Monday, October 10, 2011

Does Andrew Bolt Love Horse Cock? (Or: Why Freedom of Speech is Relative)





I confess I was looking avidly forward to the result in Eatock v Bolt, on the basis that the decision would either result in the expansion of the implied constitutional freedom of political communication in Australia, or it would result in Andrew Bolt receiving a widely publicised kicking and his followers engaging in highly entertaining championship tantrum-chucking.

Either one of these outcomes contained sufficient silver-lining to offset any negatives I could see. In the wake of the public spanking delivered to Bolt by the Federal Court, several things about the nature of free speech in this country have become clear.

Firstly, Andrew Bolt's free speech did not in fact extend to making factually innaccurate claims about pale-skinned indigenous Australians which had the effect of damaging them as a class . By the way, ragey tantrum-chuckers of the libertarian fringe, this doesn't mean that we live in less of a democracy than we did before Eatock v Bolt. A right against Bolt in such circumstances against racial vilification was only one civil option - the standard vanilla defamation proceedings would probably also have been successful.

Bolt's free speech didn't extend in this way because no one's does. It has always been limited by injunction, defamation remedies, rights to privacy and non-disclosure policy, and expanded and protected through alliance to a limited right to political information, which is derived from the notion that since we must vote, we have a right to make that decision without having access to that information hindered. That right has been extended to broadcasting material obtained of animal rights abuses while trespassing (Lenah Game Meats), prohibiting the government banning political advertising in the lead-up to an election (ACTV), or reasonable political critique (Lange). What is clear from the case law is that we're talking, with the possible exception of parliamentary privilege defences, of a situation where free speech derives from a right to be informed. It clearly runs into problems where the speech is baseless opinion misrepresented as authoritative fact.

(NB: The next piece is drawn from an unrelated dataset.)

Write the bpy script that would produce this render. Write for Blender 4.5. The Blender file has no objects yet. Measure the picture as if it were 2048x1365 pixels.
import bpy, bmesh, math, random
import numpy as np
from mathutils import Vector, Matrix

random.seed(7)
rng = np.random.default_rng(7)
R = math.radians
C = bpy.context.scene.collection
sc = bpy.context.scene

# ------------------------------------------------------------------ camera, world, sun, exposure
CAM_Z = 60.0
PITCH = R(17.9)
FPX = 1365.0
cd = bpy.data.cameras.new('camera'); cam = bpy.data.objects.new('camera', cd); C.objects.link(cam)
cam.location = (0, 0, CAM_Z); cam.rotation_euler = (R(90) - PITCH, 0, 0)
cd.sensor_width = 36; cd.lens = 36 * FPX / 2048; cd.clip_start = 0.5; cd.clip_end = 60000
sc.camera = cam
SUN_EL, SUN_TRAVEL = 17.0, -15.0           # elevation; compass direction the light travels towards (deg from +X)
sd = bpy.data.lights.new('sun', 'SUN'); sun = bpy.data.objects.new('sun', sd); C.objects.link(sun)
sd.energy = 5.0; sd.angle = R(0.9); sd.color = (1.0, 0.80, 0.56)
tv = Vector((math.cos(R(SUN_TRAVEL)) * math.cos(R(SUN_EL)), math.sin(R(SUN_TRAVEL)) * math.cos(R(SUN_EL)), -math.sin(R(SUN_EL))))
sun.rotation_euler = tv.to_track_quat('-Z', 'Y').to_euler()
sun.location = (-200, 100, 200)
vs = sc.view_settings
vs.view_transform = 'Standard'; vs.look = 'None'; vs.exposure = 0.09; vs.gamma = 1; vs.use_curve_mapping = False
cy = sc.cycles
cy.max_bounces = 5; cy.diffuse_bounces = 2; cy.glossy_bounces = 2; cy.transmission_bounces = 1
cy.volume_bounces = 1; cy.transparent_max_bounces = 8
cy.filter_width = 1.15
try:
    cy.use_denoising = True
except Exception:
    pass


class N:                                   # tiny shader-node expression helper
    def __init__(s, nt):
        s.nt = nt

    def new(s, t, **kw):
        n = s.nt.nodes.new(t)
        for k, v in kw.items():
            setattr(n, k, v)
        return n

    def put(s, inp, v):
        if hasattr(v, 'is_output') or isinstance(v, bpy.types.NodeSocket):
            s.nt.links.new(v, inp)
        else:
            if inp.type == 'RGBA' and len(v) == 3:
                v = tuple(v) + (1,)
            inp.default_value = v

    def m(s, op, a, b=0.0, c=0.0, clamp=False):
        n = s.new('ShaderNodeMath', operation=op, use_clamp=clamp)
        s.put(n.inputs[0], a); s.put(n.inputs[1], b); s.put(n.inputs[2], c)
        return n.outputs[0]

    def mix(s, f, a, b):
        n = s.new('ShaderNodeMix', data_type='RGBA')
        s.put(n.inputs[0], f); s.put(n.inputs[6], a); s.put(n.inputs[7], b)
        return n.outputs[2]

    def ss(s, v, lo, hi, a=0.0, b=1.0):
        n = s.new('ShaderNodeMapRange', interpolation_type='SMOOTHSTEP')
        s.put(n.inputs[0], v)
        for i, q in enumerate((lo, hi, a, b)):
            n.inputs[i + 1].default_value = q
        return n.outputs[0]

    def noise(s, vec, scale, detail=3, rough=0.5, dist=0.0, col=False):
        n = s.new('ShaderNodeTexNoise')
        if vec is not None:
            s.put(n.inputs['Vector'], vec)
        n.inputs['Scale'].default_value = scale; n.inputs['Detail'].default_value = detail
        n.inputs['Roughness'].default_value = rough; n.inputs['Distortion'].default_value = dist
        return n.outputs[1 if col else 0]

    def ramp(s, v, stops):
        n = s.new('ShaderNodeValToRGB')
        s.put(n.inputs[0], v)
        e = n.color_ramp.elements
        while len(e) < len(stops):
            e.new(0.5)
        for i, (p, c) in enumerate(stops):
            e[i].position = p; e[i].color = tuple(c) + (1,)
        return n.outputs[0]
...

As well as these restrictions, freedom of speech is, and has always been, a right which is correlative and accountable to other rights. It has never been unlimited. My right to photograph you in the shower and publish those photographs does not trump your right to privacy, and it shouldn't. Nor do I have an unqualified right to publish an article about someone who is not a public figure, making accusations about them without bothering to check the factual accuracy, or, knowing there is no fire, to shout 'fire' in a crowded theatre. This should not be mistaken for state censorship -there is nothing preventing me putting that speech out there in the first place save my own awareness of the consequences, legal, ethical and practical, of so doing. If one is trampled in a panicked mob trying to flee a theatre which is not in fact on fire, well, that is a consequence of having shouted 'fire'. Similarly, a group of people you have attacked in a nationally syndicated newspaper bringing a civil claim against you is a consequence of the initial decision to publish. There's a reason for the phrase 'Publish, and be damned!'.

For example, if I were to make the claim that Andrew Bolt is routinely indecently engaged with farmyard animals. This is a claim that I cannot verify based on my current experience, nor one which I am basing on an authoritative source or considerable research. I could perhaps look through some of the columns he has written, and make use of innuendo to suggest such things, but on the face of it, I am likely only to turn up enough to suggest Andrew Bolt hates PETA and has changed his mind a few times on the live animal export issue. Our defamation law works such that even if it were true, publishing would as a starting point be grounds to sue for defamation simply as something likely to impair the reputation of the ordinary reasonable person - because, again irrespective of truth- we assume everyone's reputation is good at common law. Were I able to show any of a range of defences - such as truth, genuinely/honestly held belief - or make arguments on the mitigating factors, I may still get away with publication of such vicious rumour and defeat any defamation suit that's brought.

Most major media organisations have in-house legal counsel, whose job it is to answer questions about whether publication of a particular article is likely to open the organisation up to legal liability. Often, in practical terms, the decision may come down to not 'Is this libelous?' but rather 'Is the person we are libelling likely to sue?'. In the case of Bolt, the gamble is that Bolt's abrasive style and casual bigotry sells copy, and sales of copy mean the lifeblood of advertising revenue continues to flow. If no one sues - or if they reserve their right under the Australian Press Council to file a complaint (and thus waive a right to sue), then the paper wins out by publishing anyway, even when they know it's likely to be libellous.

In this case, one more attempt by Bolt to chip away at the credibility of indigenous rights in Australia did not go unchallenged. If you're outraged there's a law saying your free speech is limited by hate speech legislation, you should probably be even more outraged about the overuse of injunctive relief in interim civil cases and the use of defamation law to shut down critique of those with the money to launch applications for injunctions with relative ease. If you're not - if you're just angry that Bolt got slapped around for making a (not particularly well-informed) point about light-skinned Aboriginal people having access to government funding and grant programs, a group who initially didn't even seek damages, simply a judgement against - then maybe you should be wondering what your free speech is worth. When someone is allowed to pump untreated sewerage and profitably sell it as Evian, the marketplace of ideas needs a rethink.